In VESTA, you play as a six-year-old girl who’s just discovered that she’s the only human left around in an abandoned and incredibly dangerous mechanical complex. Thankfully, for her sake, she can rely on the help of her handy robot pal, named Droid. There are a few other non-human characters in the mix too, but Droid is really your main man in all of this, as he acts as the brawns to Vesta’s brains.

VESTA is by and large a puzzle game, but we also get some light combat encounters with various haywire robots. These sections, while not exactly great, do help to break up the puzzle-centric levels and allow for some amount of metal-crunching catharsis. Along the way, you’ll also encounter different types of traps that must be safely traversed or avoided. Again, these are helpful in building upon the variety of gameplay scenarios you’ll find yourself having to overcome.

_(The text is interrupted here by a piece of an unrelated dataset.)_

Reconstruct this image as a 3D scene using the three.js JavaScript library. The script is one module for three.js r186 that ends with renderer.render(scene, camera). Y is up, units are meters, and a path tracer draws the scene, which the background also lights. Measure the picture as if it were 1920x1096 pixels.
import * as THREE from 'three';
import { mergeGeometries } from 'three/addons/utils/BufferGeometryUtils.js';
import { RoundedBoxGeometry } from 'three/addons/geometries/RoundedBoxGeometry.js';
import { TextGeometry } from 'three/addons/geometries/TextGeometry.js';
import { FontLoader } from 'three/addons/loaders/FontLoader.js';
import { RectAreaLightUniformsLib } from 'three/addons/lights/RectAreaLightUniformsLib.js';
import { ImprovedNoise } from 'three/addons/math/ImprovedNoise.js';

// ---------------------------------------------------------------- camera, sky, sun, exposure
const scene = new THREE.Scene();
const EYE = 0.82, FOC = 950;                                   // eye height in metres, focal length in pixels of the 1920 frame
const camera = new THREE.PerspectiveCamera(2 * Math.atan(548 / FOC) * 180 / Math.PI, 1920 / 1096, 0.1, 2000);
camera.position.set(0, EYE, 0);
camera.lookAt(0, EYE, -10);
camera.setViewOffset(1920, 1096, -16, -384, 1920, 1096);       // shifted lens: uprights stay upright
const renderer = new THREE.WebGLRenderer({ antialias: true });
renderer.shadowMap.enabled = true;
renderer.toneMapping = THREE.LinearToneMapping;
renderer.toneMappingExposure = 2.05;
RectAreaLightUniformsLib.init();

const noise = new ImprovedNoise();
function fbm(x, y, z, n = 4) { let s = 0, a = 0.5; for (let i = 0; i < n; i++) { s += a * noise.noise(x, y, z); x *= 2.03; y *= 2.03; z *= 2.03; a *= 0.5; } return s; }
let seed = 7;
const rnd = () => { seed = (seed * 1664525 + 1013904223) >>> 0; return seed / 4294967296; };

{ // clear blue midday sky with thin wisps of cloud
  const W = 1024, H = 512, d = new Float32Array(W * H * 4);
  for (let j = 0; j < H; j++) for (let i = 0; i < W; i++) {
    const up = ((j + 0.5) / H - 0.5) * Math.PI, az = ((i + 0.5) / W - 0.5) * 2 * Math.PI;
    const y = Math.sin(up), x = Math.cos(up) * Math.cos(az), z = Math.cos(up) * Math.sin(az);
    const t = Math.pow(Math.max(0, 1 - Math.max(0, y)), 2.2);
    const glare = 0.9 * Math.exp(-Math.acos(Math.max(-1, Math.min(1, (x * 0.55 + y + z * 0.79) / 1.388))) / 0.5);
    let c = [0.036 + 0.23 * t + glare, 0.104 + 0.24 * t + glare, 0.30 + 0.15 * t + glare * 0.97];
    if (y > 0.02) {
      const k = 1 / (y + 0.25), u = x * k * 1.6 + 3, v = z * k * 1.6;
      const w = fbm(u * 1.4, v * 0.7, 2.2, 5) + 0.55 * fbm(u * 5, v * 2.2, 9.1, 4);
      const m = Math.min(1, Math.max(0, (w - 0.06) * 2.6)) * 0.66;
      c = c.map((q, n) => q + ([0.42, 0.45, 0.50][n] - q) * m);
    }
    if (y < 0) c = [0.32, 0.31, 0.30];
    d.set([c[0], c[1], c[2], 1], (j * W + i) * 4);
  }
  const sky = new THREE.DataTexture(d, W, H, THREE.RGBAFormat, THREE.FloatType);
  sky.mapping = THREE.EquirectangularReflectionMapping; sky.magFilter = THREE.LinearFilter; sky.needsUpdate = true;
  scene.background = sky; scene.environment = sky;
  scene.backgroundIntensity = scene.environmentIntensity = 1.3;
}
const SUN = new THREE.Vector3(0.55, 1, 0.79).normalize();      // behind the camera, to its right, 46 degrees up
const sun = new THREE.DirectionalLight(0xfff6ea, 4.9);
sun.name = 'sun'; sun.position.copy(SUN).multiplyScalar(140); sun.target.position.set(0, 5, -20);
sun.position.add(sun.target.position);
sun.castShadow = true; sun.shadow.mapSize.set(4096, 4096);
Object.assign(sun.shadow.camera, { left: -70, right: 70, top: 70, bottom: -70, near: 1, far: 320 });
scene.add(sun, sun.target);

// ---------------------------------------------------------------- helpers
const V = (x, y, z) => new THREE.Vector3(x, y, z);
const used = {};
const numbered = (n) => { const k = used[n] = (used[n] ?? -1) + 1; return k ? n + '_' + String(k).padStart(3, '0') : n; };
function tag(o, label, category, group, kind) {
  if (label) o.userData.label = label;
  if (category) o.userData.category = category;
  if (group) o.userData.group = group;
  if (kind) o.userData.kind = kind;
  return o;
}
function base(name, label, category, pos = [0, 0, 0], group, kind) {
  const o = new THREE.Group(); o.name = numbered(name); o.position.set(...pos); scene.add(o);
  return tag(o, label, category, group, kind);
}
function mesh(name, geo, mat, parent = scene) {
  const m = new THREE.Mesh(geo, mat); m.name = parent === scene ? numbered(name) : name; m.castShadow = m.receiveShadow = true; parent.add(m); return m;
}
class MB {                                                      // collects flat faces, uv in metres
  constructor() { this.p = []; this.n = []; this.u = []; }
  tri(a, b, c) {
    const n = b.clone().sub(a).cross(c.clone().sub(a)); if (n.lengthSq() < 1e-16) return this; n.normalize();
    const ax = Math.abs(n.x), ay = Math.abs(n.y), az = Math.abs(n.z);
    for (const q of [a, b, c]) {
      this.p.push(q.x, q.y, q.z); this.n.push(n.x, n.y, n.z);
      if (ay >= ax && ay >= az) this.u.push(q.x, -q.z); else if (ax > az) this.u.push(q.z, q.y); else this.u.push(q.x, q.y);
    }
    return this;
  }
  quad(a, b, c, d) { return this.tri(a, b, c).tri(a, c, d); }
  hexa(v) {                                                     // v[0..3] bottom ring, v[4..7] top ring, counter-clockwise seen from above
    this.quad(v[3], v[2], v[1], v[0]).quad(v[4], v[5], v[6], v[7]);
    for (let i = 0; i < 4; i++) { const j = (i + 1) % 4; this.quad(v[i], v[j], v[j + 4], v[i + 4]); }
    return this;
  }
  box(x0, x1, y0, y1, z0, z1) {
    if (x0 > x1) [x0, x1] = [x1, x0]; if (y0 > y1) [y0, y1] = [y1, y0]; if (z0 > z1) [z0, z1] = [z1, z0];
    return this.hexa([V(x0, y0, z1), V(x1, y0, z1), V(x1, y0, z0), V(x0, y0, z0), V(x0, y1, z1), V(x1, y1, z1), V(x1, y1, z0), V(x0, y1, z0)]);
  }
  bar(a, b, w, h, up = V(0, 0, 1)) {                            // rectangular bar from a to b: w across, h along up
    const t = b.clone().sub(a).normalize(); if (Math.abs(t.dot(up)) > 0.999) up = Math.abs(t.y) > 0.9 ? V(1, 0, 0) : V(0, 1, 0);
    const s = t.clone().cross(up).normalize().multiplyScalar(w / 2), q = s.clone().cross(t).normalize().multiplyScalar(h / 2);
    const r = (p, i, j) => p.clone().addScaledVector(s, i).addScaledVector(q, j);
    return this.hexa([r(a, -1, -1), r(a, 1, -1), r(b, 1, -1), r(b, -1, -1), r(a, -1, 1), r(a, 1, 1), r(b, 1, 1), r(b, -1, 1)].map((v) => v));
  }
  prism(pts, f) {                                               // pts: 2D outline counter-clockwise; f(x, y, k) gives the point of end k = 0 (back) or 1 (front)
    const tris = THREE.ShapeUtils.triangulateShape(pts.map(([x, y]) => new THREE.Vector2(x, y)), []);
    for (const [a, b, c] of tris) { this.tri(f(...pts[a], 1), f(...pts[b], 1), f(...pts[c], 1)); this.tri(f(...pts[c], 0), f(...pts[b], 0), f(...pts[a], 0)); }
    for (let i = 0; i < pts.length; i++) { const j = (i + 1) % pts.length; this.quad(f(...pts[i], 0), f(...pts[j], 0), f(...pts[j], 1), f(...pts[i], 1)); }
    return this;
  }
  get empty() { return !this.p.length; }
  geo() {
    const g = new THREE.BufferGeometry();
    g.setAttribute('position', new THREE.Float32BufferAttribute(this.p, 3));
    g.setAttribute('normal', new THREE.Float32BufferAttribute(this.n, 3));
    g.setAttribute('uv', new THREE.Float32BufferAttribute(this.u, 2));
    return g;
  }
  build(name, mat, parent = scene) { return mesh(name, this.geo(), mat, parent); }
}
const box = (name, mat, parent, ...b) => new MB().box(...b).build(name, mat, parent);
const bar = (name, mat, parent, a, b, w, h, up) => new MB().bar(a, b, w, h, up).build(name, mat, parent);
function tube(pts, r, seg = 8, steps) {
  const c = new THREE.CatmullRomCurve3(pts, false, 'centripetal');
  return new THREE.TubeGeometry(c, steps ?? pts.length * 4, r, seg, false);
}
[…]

Key information such as puzzle mechanics are relayed to the player with great efficiency. Thanks to this, I rarely found myself becoming frustratingly stumped because the game decided to break its own established rules. Therefore, it all plays well enough, with one key exception: the boss fights.

In boss fights, the controls go from entirely adequate and functional to finicky and frustrating, at a moment’s notice. These fights bookend the otherwise solid levels, which is a great shame, as they tend to carelessly undo some of the goodwill that those main sections often manage to build. Nothing overly egregious then, but it does make me wonder why these lacklustre, 3-phase, rinse and repeat enemies weren’t given more attention during the development process.

I’m honestly not sure how much I’ll remember of its puzzles, locations or characters by this time next week

The dungeons that you’ll explore grow in complexity at a comfortable pace and the developers mine a surprising amount of variety from Vesta and Droid’s simple abilities. It’s a shame then that said variety is nowhere to be found in the visual palette of the game. What starts out as a cute and distinctive art design soon becomes visually tedious, as there is far too little done to aesthetically separate the various areas. Distinct visual themes or even some more differences in colour would have helped to alleviate this greatly.

What story there is here does largely unfold through a series of entertaining little comic strips, although written logs scattered around the levels do also help to fill in some of the blanks. There’s a decent amount of endearing dialogue between Vesta and Droid, and it all comes together to give the game a fair amount of personality. More of this well written back and forth chatter throughout the levels would have been welcome though.

Ultimately, VESTA is an easy-going little game that doesn’t outstay its welcome. I’m honestly not sure how much I’ll remember of its puzzles, locations or characters by this time next week: but in the moment, FinalBoss’s cute little puzzle platformer certainly makes for an engaging and sporadically charming experience. It never once feels wholly original, but that doesn’t stop it from being perfectly enjoyable in small doses. The console and PC versions (I played on PS4) are a fine way to play, but I’d put stock in the Switch being optimal. At least in terms of playability and warding off any repetition that may otherwise begin to set in.

Get it if you have a hankering for Ye old Zelda puzzle dungeons and bosses with an entirely unsurprising amount of phases.